The second issue that notaries and PPATs should be cautious of involves clients who appear before them requesting the formulation of sales-and-purchase deeds (Akta Jual Beli - AJB) or requesting fiduciary transfers of ownership in the form of Authorization for the Assignment of a Mortgage (Surat Kuasa Membebankan Hak Tanggungan - SKMHT) or requesting Mortgage Deeds ( Akta Pemberian Hak Tanggungan - APHT). Article 26 (2) of the Basic Agrarian Law expressly prohibits any transfer of ownership by parties who are not the legitimate holders of property-ownership titles (e.g. freehold, right-to-exploit, or right-to-build titles), be it either directly or indirectly.

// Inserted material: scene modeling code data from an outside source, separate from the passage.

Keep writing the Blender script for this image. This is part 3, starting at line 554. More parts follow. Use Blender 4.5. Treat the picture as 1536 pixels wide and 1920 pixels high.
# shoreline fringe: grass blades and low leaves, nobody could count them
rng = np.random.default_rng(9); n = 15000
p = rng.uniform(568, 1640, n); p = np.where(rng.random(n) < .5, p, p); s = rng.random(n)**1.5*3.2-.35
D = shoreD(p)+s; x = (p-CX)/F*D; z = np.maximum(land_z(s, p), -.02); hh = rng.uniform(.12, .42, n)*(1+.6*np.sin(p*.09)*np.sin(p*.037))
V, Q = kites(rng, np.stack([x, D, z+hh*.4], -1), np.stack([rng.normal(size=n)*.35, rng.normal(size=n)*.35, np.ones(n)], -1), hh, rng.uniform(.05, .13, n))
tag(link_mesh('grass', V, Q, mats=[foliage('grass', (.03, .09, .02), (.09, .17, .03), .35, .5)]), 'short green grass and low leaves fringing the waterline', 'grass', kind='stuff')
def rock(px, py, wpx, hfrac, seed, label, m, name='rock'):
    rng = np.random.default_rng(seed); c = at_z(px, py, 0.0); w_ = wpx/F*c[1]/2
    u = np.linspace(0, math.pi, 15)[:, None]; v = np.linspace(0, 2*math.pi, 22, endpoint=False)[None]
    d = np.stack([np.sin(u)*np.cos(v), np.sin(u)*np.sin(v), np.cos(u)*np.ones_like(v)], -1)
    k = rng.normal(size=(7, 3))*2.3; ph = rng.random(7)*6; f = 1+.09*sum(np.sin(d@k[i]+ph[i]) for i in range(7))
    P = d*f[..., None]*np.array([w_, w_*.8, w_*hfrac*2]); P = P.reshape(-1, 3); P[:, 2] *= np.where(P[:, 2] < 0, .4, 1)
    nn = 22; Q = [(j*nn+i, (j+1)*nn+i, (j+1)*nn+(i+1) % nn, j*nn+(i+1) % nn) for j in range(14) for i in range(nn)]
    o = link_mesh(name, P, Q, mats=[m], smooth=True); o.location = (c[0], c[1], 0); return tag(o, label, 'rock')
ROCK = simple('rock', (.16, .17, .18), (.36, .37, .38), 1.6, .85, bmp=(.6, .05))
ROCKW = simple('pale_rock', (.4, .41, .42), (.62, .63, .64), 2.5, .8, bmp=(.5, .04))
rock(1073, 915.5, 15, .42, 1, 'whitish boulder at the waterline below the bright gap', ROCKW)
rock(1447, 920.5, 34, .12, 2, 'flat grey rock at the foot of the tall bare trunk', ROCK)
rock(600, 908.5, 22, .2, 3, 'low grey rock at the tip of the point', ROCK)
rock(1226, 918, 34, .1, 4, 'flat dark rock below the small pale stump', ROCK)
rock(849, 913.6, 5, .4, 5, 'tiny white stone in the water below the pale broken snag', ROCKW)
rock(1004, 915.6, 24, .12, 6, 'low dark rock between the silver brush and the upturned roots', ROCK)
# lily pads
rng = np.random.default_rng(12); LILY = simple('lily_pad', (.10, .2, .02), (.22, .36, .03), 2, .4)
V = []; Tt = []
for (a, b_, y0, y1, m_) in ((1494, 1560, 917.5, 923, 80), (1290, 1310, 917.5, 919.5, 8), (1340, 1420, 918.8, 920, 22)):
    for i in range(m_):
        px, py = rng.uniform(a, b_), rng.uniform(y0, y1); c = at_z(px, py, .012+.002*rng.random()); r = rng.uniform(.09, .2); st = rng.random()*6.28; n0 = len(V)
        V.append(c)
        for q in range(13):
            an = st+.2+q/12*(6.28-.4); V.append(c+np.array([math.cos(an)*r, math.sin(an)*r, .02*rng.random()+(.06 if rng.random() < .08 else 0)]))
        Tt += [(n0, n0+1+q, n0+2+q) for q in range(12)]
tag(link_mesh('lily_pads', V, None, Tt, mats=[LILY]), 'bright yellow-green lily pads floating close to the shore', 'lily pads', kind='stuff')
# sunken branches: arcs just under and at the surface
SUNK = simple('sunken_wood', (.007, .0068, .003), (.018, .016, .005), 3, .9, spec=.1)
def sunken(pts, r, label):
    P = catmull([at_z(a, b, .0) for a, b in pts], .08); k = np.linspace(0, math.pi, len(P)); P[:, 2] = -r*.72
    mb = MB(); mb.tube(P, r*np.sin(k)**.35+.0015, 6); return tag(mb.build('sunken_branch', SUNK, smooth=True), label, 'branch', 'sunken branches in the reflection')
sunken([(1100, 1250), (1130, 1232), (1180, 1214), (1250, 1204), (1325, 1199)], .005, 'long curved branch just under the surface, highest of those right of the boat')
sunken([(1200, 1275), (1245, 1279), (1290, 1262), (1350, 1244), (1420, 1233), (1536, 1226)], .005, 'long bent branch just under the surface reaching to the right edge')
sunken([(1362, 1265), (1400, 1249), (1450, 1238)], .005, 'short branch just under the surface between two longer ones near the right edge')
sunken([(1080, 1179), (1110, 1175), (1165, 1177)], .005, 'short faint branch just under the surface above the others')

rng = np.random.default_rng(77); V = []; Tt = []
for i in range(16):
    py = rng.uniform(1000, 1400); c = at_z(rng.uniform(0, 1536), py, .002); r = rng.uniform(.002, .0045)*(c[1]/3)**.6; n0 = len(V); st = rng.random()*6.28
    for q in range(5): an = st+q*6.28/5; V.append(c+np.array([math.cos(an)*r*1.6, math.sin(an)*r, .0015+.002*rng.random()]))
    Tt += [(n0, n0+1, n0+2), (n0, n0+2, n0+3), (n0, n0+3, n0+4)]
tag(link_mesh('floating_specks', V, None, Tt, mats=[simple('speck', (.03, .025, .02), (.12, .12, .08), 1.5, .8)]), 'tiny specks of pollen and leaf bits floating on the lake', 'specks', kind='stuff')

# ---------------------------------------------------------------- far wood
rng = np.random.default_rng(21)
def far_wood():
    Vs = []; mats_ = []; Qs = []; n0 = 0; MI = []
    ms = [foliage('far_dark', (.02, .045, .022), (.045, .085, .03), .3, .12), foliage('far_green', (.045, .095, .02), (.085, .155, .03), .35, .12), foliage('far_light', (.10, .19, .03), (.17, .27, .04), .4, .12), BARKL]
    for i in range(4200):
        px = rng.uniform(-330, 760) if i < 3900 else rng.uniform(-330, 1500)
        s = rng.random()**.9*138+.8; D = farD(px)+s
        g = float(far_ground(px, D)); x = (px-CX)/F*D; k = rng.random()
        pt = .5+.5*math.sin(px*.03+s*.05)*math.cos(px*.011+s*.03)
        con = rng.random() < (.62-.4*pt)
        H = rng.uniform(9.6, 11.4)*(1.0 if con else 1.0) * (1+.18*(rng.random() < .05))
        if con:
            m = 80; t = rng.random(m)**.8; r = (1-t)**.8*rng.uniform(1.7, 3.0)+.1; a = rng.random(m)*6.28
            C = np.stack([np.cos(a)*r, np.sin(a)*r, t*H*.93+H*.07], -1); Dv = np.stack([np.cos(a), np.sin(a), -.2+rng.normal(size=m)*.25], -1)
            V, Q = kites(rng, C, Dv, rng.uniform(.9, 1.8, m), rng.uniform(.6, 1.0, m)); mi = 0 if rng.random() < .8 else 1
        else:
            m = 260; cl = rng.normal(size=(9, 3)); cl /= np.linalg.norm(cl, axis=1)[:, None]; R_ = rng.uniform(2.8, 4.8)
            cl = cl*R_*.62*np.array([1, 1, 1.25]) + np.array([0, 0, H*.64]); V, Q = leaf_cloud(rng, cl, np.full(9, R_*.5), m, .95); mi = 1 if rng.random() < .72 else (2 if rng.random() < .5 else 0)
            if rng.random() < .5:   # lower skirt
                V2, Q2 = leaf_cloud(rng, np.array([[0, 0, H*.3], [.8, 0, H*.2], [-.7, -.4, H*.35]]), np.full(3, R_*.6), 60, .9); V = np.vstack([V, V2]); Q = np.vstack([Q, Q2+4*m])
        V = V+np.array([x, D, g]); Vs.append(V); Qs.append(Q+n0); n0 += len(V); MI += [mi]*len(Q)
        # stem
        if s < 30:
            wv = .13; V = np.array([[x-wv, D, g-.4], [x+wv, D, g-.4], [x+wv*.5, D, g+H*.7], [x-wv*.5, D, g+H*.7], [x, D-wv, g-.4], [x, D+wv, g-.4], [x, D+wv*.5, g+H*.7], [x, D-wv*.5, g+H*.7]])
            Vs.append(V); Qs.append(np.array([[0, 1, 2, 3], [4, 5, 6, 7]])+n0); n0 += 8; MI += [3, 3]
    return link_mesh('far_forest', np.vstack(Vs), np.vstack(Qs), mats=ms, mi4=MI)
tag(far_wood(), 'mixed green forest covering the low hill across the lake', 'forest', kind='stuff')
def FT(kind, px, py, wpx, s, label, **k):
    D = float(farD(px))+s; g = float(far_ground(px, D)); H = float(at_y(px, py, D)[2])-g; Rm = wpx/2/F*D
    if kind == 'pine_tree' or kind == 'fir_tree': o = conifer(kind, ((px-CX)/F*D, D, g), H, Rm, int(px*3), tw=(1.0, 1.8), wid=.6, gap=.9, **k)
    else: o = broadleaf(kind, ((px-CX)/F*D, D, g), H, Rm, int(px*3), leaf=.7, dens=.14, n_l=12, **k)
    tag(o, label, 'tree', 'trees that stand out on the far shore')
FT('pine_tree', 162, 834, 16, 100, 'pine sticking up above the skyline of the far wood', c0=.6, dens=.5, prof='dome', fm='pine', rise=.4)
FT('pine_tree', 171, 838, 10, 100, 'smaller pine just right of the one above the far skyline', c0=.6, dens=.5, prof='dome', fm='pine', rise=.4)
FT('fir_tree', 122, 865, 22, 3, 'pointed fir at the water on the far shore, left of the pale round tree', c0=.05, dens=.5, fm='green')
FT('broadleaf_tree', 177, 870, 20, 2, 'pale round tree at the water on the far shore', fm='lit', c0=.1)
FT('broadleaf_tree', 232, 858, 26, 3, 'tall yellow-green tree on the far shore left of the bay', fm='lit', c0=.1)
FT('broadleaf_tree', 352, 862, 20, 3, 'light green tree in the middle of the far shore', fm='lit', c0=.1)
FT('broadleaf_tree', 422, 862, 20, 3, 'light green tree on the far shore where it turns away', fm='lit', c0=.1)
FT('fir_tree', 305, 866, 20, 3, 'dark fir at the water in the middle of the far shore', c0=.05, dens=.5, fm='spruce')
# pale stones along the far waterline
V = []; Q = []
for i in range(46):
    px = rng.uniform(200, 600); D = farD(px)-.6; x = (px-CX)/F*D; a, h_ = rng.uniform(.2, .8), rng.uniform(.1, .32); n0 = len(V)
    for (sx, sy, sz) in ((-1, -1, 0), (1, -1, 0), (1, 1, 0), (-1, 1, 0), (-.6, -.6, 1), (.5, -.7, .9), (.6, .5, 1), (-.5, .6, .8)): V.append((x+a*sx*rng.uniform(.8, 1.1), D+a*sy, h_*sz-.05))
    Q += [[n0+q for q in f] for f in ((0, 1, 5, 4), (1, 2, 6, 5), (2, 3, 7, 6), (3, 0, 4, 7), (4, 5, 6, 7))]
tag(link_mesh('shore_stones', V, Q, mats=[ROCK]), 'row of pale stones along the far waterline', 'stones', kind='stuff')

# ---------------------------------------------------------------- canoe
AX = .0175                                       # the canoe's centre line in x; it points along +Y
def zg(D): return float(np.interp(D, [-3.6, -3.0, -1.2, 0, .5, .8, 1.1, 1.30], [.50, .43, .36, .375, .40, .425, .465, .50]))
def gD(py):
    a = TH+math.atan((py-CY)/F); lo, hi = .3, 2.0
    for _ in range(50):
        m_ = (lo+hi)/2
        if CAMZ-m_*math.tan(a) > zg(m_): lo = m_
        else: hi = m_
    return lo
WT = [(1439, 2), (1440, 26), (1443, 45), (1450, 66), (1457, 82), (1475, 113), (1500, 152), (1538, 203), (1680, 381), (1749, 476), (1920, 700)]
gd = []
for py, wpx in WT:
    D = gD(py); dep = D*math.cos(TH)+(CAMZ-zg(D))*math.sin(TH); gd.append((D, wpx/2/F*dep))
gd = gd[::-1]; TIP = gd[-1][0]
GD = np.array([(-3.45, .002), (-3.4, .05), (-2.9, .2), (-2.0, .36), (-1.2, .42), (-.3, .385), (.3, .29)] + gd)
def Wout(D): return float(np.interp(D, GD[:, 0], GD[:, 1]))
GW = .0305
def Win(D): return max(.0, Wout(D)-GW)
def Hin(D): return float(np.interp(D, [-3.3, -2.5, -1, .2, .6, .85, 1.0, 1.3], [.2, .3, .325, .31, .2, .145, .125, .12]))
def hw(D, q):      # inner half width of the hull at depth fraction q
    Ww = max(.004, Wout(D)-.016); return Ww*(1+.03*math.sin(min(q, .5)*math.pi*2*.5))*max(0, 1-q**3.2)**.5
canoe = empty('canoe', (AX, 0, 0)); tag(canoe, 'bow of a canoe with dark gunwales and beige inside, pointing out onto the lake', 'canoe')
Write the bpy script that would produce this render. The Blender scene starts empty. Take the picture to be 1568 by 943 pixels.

“Whenever a foreign element is involved, we [notaries and PPATs] must be aware that these parties are only allowed to own right-to-use titles. If a foreign citizen wants to secure an official deed from a PPAT as regards the sales of an inherited property, then it is better to convert the title of the property to right-to-use in advance. An AJB can then be drawn up before a notary, and this is to be followed by changing the title’s ownership to the name of its buyer. After that, the buyer is allowed to keep the right-to-use title or convert it into a freehold title. This method costs more, however the results will be satisfactory and safe. One just needs to choose whether one wants to play it safe or take a risky chance,” asserted Mr. Alwesius.
In the light of these issues, all notaries and PPATs are being urged to be thorough and to not accept any clients who violate the Basic Agrarian Law’s provisions, as set out above. This will ensure that they are not held responsible should a legal issue ever arise in the future regarding the issuance of AJBs, SKMHTs, or APHTs.
One final issue relates to nominee-arrangement agreements ( perjanjian pinjam nama). In essence, notaries and PPATs should only incorporate the intentions of the various parties to a given agreement into an authentic notary’s deed that conforms to the prevailing laws. However, Mr. Alwesius asserted that foreign citizens often exploit nominee-arrangement agreements in a bid to outsmart the law that prohibits foreign citizens from possessing land under freehold titles. Under a nominee-arrangement agreement, land is registered under an Indonesian citizen’s name, although in actuality the land is utilized and controlled by a foreign citizen.
“As a notary, we must absolutely avoid offering the means to secretly breach or work around any of Indonesia’s applicable laws and regulations,” asserted Mr. Alwesius. “Nominee-arrangement agreements used by foreign citizens in this way clearly violates the prevailing laws, and should this come to light, then we [notaries] will also be held accountable.”
Syafran Sofyan, Chairman of the IPPAT, who was also present at the event, also ventured an opinion on the matter and stated that notaries and PPATs must ensure legal certainty in every authentic deed that they issue. Thus, all notaries and PPATs are obliged to keep updating their knowledge as regards any new regulations issued by the government.
“[A notary and/or PPAT’s] main duty is to produce authentic notarial deeds that ensure legal certainty. In order to achieve this goal, of course we [notaries and PPATs] must be aware of all of the relevant regulations,” concluded Mr.Sofyan.